In C. Verrem
Cicero, Marcus Tullius
Cicero. The Orations of Marcus Tullius Cicero, Volume 1. Yonge, Charles Duke, translator. London: Bell, 1903.
When on the trial your dignity procured me the fruit of my diligence, I gained thus much,—that in the same hour that I began to speak, I cut off from that audacious, wealthy, extravagant, and abandoned criminal, all hope of corrupting the judges; that on the very first day, when such a number of witnesses had been brought forward, the Roman people determined that If he were acquitted, the republic would no longer exist; that the second day took away from his friends, not only all hope of victory, but even all inclination to make any defence; that the third day prostrated the man so entirely, that, pretending to be sick, he took counsel, not what reply he could make, but how he could avoid making any; and after that, on the subsequent days, he was so oppressed and overwhelmed by these accusations, by these witnesses, both from the city and from the provinces, that when these days of the games intervened, no one thought that he had procured an adjournment, but they thought that he was condemned.
So that, as far as I am concerned, O judges, I gained the day; for I did not desire the spoils of Caius Verres, but the good opinion of the Roman people. It was my business to act as accuser only if I had a good cause. What cause was ever juster than the being appointed and selected by as illustrious a province as its defender? To consult the welfare of the republic;—what could be more honourable for the republic, than while the tribunals were in such general discredit, to bring before them a man by whose condemnation the whole order of the senate might be restored to credit and favour with the Roman people?—to prove and convince men that it was a guilty man who was brought to trial? Who is there of the Roman people who did not carry away this conviction from the previous pleading, that if all the wickednesses, thefts, and enormities of all who have ever been condemned before were brought together into one place, they could scarcely be likened or compared to but a small part of this man's crimes?
Judges, consider and deliberate what becomes your fame, your reputation, and the common safety? Your eminence prevents your being able to make any mistake without the greatest injury and danger to the republic. For the Roman people cannot hope that there are any other men in the senate who can judge uprightly, if you cannot. It is inevitable that, when it has learnt to despair of the whole order, it should look for another class of men and another system of judicial proceedings. If this seems to you at all a trifling matter, because you think the being judges a grave and inconvenient burden, you ought to be aware, in the first place, that it makes a difference whether you throw off that burden yourselves, of your own accord, or whether the power of sitting as judges is taken away from you because you have been unable to convince the Roman people of your good faith and scrupulous honesty. In the second place, consider this also, with what great danger we shall come before those judges whom the Roman people, by reason of its hatred to you, has willed shall judge concerning you.

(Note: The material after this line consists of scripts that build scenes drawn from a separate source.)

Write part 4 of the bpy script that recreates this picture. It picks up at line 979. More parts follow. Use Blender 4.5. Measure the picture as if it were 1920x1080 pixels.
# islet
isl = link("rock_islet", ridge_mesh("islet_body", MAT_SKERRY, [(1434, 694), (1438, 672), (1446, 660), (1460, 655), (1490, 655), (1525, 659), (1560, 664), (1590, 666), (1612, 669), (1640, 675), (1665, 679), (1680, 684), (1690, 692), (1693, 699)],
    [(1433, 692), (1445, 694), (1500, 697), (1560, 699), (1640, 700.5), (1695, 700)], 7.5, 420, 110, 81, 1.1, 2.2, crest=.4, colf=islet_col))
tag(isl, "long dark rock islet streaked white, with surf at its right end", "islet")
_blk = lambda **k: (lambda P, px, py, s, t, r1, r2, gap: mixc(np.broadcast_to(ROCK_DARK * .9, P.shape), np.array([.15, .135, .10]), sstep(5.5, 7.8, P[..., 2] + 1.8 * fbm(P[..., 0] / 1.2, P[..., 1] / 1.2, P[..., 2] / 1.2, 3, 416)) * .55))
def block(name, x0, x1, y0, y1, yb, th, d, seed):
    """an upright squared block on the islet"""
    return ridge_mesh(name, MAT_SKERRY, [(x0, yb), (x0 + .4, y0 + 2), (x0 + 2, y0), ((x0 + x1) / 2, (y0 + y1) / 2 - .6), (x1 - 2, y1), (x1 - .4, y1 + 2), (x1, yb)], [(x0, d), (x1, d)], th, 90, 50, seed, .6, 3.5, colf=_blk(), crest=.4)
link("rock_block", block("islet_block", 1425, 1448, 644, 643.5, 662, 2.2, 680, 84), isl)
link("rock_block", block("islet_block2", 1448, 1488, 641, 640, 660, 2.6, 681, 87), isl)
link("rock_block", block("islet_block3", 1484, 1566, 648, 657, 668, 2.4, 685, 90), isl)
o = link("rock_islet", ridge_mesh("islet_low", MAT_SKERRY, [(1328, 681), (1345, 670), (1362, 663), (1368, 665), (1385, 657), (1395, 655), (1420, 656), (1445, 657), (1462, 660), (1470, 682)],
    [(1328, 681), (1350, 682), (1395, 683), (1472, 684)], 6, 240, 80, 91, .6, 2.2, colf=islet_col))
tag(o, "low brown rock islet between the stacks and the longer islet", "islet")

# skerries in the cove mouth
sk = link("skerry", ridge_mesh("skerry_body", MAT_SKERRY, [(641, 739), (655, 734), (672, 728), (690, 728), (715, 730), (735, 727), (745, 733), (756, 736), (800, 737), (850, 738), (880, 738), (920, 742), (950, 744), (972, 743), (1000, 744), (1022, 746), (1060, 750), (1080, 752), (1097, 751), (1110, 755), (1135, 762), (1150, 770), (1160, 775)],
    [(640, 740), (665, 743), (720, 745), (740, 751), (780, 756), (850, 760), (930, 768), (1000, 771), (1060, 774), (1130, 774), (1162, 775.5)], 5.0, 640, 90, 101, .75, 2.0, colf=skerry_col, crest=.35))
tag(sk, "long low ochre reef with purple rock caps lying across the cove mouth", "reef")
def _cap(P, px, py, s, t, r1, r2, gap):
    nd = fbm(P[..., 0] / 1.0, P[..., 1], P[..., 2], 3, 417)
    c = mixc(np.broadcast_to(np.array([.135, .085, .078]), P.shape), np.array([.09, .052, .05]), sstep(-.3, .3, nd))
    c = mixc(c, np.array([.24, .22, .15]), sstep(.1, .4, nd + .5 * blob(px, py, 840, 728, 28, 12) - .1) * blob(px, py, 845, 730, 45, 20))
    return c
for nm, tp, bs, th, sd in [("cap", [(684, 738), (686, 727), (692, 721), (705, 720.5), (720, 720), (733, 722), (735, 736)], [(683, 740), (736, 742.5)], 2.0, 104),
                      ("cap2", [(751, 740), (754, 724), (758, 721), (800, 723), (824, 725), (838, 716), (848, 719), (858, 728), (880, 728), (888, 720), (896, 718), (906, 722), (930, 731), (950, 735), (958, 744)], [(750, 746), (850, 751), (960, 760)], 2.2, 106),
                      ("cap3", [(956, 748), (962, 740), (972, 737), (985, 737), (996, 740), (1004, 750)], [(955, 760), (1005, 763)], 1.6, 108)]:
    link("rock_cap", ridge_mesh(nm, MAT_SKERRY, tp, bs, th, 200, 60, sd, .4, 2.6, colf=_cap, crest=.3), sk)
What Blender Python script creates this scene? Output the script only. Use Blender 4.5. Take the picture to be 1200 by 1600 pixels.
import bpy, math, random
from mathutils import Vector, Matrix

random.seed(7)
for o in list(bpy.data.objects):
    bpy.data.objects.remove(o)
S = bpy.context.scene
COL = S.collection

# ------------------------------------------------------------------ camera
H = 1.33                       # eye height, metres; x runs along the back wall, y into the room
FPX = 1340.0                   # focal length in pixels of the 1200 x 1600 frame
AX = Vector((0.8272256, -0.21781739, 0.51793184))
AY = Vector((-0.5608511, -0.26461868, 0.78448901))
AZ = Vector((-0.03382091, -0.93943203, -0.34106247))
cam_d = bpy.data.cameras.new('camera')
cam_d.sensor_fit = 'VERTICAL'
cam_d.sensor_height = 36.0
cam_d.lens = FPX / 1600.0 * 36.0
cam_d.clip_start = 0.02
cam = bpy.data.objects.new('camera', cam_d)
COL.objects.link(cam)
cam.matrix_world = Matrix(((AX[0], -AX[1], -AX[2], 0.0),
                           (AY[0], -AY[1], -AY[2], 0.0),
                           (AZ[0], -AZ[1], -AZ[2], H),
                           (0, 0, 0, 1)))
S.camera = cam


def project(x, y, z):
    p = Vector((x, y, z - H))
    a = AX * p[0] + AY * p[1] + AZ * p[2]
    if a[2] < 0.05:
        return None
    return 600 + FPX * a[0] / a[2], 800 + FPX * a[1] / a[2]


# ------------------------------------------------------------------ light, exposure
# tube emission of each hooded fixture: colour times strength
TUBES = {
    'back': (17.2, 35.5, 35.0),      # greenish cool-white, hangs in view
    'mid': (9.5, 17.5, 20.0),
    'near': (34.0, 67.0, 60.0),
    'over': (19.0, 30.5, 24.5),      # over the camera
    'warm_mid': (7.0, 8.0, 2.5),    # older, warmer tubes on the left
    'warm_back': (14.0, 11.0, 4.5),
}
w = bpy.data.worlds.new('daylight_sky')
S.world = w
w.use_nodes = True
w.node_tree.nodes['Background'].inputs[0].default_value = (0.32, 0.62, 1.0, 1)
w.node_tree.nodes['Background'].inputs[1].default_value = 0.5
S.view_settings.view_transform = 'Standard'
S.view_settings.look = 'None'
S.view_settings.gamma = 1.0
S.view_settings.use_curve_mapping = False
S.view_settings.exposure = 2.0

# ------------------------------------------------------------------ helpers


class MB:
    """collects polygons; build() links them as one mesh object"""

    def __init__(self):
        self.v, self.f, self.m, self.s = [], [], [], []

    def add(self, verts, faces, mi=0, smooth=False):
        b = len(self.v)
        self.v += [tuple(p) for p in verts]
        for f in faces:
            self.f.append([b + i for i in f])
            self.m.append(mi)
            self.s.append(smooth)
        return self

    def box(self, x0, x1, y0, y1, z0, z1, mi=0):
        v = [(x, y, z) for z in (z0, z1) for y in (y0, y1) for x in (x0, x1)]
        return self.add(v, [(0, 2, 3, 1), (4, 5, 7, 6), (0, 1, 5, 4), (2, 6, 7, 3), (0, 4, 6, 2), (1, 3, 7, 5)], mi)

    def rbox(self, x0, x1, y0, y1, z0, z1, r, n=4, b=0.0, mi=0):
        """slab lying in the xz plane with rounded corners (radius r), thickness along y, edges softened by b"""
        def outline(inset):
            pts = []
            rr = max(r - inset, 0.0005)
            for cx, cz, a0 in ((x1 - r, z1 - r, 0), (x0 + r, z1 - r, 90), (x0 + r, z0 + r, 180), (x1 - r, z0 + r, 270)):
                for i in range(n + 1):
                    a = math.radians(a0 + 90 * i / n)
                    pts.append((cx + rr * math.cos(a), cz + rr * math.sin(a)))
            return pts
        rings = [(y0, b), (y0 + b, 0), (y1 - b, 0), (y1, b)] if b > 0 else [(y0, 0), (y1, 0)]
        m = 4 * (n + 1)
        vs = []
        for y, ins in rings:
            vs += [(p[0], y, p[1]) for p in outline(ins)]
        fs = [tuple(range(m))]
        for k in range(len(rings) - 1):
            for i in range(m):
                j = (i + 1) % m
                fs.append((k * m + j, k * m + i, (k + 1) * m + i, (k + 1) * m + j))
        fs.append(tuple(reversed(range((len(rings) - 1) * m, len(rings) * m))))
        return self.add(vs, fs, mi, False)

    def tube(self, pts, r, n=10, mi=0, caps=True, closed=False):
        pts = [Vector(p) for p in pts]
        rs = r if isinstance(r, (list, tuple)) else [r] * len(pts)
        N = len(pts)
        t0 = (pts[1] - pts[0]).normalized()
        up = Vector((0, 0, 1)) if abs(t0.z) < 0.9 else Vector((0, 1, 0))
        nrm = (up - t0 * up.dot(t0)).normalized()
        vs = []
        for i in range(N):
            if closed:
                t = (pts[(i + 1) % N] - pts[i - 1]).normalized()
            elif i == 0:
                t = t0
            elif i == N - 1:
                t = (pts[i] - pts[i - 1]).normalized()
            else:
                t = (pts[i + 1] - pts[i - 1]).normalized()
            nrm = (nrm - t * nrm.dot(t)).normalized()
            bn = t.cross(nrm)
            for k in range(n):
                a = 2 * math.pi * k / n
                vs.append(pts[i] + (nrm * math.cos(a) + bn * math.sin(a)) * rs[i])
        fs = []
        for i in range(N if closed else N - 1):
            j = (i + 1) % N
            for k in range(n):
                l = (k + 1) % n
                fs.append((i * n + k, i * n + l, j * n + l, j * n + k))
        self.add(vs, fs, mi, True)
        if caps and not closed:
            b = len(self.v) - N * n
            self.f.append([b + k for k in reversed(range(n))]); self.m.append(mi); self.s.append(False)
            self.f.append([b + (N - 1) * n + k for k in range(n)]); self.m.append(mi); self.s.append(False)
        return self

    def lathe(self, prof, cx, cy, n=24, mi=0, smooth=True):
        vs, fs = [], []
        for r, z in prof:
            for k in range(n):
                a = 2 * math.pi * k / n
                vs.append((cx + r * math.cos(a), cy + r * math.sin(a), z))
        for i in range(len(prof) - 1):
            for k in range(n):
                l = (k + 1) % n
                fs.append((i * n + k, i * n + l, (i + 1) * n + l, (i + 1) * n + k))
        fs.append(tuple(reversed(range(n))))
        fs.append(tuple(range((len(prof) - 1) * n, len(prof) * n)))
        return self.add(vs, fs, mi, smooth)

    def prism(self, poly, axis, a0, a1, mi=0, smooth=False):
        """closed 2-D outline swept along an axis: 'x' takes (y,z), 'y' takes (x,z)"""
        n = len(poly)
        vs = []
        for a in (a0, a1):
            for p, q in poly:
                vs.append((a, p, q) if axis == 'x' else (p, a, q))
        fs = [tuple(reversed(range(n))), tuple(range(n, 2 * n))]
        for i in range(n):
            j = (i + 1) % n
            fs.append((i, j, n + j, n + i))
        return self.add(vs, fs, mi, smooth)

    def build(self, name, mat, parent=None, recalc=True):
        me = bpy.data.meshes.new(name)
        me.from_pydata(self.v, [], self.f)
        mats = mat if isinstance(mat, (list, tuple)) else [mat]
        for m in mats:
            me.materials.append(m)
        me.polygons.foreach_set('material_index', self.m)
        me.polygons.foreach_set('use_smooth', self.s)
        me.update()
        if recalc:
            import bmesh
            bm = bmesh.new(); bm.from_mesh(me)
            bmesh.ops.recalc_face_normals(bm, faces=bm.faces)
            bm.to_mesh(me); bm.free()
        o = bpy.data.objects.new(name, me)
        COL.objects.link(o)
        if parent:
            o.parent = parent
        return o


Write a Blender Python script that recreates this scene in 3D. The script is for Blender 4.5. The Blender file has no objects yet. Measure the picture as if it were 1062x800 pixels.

But I will tell you, O judges, what I am sure of. Know, then, that there are some men who are possessed with such a hatred or your order, that they now make a practice of openly saying that they are willing for that man, whom they know to be a most infamous one, to be acquitted for this one reason,—that then the honour or the judgment-seat may be taken from the senate with ignominy and disgrace. It is not my fear for your good faith, O judges, which has urged me to lay these considerations before you at some length, but the new hopes which those men are entertaining; for when those hopes had brought Verres suddenly back from the gates of the city to this court, some men suspected that his intention had not been changed so suddenly without a cause.
Now, in order that Hortensius may not be able to employ any new sort of complaint, and to say that a defendant is oppressed if the accuser says nothing about him; that nothing is so dangerous to the fortunes of an innocent man as for his adversaries to keep silence; and in order that he may not praise my abilities in a way which I do not like, when he says that, if I had said much, I should have relieved him against whom I was speaking, and that I have undone him because I said nothing,—I will comply with his wishes, I shall employ one long unbroken speech: not because it is necessary, but that I may try whether he will be most vexed at my having been silent then or at my speaking now.